▶ [DATA LINES]
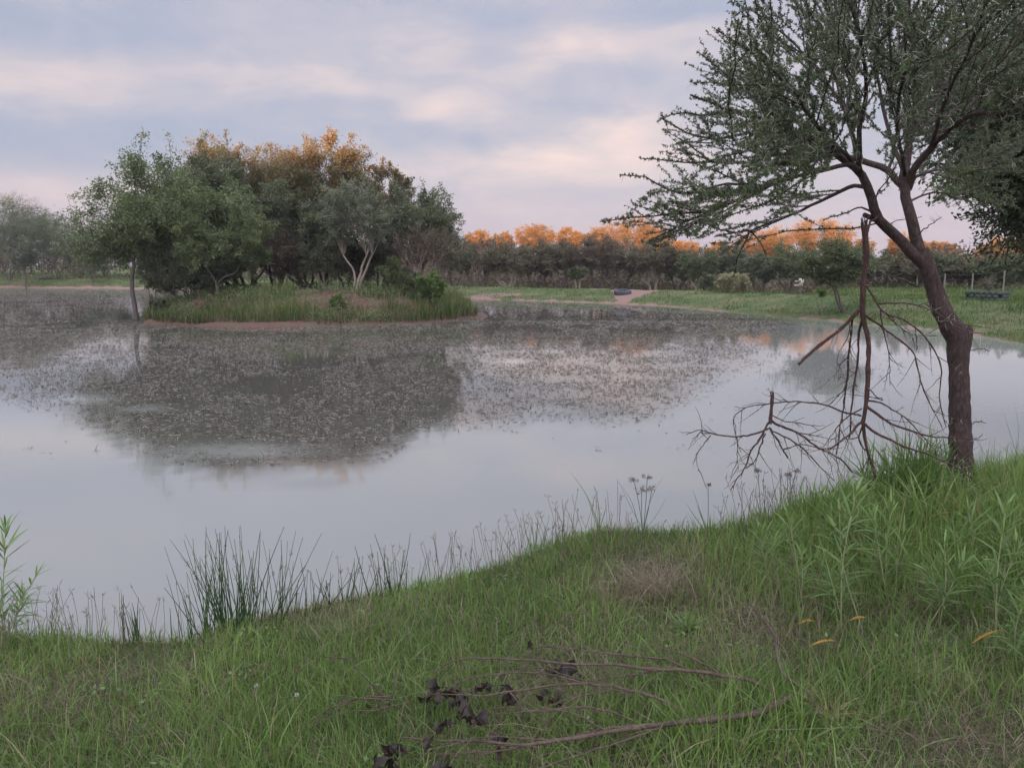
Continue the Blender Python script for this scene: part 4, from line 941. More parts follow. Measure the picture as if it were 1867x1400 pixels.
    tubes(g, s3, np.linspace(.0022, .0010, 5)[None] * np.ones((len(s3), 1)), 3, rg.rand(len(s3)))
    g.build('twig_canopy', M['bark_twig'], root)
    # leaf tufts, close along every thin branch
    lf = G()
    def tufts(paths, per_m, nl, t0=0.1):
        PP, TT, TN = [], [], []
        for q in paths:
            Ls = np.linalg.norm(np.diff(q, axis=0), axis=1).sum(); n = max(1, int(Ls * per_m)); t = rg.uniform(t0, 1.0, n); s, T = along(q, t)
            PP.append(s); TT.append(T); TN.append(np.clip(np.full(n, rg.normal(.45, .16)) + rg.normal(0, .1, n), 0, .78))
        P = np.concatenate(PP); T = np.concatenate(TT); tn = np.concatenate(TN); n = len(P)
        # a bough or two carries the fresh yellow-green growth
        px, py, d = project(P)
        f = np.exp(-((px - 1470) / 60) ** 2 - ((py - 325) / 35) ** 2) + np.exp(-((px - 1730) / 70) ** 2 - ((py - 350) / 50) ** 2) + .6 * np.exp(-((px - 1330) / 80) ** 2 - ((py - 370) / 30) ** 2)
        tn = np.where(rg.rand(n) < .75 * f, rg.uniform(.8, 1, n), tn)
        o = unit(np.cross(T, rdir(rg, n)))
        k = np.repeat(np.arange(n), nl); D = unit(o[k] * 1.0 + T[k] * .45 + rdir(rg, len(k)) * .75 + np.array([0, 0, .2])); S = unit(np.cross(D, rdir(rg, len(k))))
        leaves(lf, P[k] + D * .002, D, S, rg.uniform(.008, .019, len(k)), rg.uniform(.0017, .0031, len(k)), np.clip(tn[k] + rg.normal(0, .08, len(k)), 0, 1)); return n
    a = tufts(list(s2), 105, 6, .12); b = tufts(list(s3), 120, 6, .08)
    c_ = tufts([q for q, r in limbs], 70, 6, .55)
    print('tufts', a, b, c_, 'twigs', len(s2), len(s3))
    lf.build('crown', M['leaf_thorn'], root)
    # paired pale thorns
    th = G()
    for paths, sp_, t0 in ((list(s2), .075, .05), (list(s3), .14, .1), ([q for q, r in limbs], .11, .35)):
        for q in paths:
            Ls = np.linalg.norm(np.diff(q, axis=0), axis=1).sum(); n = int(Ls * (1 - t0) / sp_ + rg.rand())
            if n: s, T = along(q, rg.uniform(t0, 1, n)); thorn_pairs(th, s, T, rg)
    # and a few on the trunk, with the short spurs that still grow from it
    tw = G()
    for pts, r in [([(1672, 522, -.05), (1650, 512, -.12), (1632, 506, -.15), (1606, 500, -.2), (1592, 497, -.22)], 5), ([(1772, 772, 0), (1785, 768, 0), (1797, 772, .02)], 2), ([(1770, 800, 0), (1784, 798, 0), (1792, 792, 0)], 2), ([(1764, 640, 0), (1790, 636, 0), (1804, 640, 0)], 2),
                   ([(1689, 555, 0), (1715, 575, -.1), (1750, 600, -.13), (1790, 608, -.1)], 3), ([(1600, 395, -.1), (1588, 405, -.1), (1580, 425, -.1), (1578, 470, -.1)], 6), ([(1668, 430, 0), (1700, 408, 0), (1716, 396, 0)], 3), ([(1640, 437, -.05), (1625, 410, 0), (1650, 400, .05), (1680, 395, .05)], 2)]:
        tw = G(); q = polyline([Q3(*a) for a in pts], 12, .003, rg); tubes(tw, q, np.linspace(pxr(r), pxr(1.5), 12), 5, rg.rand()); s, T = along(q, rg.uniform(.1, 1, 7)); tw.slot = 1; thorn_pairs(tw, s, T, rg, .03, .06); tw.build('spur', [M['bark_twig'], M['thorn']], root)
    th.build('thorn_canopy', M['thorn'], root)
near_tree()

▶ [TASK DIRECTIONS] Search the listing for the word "from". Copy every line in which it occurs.

▶ [EXERCISE OUTPUT]
Continue the Blender Python script for this scene: part 4, from line 941. More parts follow. Measure the picture as if it were 1867x1400 pixels.
    # and a few on the trunk, with the short spurs that still grow from it